--- start of Supplied information ---

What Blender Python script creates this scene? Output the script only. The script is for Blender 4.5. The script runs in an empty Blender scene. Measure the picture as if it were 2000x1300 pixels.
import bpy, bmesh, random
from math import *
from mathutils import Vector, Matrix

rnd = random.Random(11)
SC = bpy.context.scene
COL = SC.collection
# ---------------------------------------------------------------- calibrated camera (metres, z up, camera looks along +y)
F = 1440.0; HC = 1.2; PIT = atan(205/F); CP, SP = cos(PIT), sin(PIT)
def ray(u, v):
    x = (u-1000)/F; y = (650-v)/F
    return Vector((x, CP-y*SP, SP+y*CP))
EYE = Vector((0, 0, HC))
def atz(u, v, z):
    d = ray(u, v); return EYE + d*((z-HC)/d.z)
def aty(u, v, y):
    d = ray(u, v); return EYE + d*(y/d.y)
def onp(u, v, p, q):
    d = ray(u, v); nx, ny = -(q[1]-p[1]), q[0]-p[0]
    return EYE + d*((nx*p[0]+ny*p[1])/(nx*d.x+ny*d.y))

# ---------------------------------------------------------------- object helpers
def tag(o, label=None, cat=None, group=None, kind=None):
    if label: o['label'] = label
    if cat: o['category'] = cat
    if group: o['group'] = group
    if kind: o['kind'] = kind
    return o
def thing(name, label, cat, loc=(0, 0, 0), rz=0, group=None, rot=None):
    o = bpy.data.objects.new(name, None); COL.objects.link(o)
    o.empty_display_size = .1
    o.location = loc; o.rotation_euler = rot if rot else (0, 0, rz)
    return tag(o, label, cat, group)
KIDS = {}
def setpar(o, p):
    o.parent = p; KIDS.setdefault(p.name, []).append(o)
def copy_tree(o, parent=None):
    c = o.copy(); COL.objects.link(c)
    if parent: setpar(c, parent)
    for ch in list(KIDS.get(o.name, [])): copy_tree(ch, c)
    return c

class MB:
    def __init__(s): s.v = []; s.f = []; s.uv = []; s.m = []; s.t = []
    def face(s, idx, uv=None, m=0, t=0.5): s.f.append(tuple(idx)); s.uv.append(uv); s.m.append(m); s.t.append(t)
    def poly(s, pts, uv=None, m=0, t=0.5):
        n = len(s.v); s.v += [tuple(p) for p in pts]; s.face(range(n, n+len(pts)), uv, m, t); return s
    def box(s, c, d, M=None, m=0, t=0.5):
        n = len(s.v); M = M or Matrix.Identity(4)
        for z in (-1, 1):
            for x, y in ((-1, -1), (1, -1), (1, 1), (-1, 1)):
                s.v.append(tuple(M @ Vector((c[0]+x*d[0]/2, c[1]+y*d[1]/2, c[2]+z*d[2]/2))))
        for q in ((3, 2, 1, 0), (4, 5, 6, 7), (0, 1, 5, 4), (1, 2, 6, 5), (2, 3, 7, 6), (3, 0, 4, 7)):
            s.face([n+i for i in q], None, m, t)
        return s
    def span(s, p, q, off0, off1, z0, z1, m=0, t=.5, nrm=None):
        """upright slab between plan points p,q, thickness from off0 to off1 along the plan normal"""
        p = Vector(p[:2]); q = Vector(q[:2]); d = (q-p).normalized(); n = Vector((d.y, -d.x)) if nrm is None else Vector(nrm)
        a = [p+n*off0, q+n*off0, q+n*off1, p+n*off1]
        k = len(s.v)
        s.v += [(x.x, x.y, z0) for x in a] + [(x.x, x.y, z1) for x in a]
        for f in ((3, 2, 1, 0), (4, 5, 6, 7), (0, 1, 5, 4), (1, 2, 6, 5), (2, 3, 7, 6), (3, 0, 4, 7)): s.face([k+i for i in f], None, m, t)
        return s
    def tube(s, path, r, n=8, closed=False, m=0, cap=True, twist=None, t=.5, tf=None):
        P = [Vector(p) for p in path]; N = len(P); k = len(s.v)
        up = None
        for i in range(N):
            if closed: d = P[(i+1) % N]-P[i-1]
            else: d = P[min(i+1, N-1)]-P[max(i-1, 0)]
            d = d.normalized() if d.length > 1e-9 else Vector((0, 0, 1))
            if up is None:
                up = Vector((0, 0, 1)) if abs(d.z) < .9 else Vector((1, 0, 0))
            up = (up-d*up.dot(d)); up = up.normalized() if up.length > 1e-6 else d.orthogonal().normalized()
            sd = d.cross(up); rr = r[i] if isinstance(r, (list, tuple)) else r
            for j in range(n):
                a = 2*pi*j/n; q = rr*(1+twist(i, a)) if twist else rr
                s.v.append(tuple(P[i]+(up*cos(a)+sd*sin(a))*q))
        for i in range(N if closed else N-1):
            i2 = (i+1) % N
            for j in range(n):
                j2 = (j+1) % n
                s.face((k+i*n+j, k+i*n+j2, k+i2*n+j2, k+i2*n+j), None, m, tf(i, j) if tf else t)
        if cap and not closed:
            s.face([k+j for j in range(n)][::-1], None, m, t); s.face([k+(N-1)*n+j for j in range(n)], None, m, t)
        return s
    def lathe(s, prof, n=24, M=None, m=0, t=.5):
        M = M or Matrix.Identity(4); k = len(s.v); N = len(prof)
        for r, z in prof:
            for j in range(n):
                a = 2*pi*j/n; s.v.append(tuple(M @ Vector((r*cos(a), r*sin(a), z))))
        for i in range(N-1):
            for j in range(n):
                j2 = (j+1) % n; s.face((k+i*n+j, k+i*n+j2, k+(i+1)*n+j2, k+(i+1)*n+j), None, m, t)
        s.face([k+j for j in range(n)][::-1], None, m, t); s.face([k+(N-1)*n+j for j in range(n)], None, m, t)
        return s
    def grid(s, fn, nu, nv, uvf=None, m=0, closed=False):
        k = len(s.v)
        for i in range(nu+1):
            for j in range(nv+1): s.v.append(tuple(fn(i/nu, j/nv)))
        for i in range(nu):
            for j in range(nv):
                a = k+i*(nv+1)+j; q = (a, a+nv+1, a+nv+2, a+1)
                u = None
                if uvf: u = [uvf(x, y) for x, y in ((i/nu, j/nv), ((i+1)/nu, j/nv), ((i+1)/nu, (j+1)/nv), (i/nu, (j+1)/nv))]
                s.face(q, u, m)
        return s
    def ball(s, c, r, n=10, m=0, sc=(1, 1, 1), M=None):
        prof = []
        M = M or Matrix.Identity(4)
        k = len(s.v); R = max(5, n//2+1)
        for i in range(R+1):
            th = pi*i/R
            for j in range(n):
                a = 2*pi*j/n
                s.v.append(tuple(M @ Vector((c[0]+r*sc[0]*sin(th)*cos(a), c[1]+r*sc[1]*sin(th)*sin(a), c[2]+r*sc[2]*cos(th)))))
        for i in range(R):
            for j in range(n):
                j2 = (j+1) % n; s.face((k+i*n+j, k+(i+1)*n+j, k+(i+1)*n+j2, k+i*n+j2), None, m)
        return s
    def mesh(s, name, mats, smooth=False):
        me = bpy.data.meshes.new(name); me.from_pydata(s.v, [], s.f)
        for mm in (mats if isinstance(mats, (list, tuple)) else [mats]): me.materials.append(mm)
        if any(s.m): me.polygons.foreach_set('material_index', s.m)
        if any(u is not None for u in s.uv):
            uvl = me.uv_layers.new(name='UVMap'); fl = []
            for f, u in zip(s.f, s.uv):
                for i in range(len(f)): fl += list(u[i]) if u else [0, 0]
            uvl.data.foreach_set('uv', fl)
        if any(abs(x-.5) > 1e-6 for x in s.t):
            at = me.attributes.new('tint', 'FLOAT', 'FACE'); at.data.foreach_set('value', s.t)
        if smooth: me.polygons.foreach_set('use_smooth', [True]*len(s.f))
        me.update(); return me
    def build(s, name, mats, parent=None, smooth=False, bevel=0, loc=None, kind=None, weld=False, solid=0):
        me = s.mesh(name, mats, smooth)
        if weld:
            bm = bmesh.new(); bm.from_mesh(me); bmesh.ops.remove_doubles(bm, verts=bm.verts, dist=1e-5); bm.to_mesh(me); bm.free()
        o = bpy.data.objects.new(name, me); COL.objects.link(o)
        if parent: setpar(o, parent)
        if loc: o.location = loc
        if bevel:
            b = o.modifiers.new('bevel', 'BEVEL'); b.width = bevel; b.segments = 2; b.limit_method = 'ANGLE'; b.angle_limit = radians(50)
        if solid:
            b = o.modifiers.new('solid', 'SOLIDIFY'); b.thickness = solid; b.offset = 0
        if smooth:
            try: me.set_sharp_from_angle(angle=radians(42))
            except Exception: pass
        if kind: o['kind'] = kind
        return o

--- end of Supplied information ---

* [What is expected]:
Reproduce, please, the lines of the material from its first line down to the line containing "from mathutils import Vector, Matrix", keeping both ends and nothing beyond them.

* [Exercise result]:
What Blender Python script creates this scene? Output the script only. The script is for Blender 4.5. The script runs in an empty Blender scene. Measure the picture as if it were 2000x1300 pixels.
import bpy, bmesh, random
from math import *
from mathutils import Vector, Matrix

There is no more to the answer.